(Stored items from a collection)

* BEGIN *

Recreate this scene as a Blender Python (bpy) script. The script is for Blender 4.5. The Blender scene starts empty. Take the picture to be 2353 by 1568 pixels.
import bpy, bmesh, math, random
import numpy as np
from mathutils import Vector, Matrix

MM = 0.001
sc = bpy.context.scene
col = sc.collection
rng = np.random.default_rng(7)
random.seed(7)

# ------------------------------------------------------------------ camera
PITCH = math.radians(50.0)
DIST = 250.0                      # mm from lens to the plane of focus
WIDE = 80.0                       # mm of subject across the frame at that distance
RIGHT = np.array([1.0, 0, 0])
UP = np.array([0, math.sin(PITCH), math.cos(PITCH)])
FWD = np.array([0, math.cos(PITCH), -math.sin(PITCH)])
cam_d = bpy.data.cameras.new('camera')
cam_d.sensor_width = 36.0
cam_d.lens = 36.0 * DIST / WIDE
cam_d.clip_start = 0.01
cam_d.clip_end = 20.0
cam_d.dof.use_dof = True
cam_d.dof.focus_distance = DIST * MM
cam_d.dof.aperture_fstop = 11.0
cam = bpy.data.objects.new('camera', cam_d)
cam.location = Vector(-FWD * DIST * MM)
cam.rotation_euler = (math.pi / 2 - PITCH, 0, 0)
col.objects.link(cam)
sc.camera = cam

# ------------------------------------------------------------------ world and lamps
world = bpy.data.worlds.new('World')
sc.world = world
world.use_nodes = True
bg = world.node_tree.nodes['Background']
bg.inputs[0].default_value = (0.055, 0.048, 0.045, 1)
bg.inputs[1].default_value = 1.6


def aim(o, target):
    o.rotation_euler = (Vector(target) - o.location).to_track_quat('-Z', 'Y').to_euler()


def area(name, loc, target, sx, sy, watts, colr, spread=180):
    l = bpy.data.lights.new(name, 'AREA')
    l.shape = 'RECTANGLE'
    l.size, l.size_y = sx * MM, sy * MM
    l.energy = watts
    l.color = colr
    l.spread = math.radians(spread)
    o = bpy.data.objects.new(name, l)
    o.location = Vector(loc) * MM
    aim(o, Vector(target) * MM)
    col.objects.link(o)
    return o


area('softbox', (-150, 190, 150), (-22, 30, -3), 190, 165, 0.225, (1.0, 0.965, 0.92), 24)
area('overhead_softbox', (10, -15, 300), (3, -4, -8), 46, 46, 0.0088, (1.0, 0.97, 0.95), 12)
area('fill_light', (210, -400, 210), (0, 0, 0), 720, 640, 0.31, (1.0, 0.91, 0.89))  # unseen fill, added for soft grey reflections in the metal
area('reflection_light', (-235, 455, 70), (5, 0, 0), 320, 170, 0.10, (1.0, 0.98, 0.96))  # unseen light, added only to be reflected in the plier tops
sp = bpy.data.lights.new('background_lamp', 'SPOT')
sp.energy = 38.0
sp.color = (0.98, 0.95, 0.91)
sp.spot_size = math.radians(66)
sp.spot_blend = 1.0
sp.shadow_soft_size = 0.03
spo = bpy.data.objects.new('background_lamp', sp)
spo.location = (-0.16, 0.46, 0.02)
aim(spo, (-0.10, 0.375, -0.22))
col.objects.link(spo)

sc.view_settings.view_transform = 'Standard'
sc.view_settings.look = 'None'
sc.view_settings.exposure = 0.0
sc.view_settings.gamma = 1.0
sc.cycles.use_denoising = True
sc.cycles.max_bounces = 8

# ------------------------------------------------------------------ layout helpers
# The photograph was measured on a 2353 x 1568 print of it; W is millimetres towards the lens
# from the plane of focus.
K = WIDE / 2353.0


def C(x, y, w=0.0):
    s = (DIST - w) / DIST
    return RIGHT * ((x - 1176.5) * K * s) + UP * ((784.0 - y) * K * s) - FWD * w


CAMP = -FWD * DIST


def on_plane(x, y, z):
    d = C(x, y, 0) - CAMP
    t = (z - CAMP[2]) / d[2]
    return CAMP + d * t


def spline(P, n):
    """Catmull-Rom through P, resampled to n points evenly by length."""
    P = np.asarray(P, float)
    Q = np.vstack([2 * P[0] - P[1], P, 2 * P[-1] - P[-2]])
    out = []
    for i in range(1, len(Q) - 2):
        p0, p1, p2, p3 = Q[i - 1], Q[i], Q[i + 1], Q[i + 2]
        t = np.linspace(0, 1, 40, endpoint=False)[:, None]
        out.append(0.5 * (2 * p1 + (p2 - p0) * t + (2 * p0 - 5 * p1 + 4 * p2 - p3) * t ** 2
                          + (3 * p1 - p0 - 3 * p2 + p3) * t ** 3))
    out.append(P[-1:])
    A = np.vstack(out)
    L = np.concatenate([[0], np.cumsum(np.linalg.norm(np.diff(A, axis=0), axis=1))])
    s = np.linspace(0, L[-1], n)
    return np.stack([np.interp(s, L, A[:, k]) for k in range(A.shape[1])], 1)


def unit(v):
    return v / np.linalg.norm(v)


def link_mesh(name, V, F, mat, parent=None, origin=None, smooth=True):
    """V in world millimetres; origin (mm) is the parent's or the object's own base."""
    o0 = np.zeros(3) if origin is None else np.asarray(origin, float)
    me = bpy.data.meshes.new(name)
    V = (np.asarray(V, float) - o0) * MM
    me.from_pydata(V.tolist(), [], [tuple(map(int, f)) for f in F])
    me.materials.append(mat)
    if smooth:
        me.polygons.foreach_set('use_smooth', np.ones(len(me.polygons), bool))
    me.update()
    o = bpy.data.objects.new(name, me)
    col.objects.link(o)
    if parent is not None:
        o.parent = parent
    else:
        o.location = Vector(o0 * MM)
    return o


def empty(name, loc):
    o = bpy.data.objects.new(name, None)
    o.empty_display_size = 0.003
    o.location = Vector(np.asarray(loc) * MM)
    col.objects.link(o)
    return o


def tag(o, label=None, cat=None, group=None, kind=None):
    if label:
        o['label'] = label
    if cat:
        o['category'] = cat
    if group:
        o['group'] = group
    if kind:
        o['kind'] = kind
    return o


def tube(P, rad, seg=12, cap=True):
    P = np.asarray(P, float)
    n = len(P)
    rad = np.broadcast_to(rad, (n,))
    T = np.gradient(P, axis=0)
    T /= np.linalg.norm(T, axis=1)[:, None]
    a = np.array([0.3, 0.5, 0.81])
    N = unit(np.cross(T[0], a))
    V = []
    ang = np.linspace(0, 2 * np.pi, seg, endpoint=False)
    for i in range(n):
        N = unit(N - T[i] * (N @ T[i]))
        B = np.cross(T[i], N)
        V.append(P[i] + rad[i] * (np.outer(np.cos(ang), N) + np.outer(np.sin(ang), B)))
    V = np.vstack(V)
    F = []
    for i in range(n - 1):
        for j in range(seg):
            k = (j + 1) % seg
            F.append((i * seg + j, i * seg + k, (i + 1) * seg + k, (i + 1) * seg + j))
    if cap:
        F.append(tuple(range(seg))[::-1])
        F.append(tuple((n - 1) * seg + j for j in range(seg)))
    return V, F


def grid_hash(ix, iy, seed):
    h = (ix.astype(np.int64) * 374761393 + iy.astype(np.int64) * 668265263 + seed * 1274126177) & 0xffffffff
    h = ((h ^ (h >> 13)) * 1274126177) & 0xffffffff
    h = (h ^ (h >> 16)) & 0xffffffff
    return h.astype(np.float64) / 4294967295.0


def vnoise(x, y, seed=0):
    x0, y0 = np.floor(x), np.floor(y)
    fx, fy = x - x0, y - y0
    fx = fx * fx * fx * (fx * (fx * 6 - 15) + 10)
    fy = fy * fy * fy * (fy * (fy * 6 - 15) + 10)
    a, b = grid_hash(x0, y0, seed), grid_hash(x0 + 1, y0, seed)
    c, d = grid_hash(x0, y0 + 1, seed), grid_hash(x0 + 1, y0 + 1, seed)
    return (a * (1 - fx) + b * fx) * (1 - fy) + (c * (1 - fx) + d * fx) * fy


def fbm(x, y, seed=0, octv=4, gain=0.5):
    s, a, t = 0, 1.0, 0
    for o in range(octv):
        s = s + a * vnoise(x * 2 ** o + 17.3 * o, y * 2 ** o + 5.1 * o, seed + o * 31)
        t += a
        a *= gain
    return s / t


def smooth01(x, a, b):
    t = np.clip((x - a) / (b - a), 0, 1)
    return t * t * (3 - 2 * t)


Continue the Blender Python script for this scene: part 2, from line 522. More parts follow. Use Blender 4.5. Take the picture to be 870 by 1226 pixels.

* END *

● Instructions for the task:
Give the lines again, exactly as they stand, from the beginning of the data through the line with "random.seed(7)".

● Solution to the exercise:
Recreate this scene as a Blender Python (bpy) script. The script is for Blender 4.5. The Blender scene starts empty. Take the picture to be 2353 by 1568 pixels.
import bpy, bmesh, math, random
import numpy as np
from mathutils import Vector, Matrix

MM = 0.001
sc = bpy.context.scene
col = sc.collection
rng = np.random.default_rng(7)
random.seed(7)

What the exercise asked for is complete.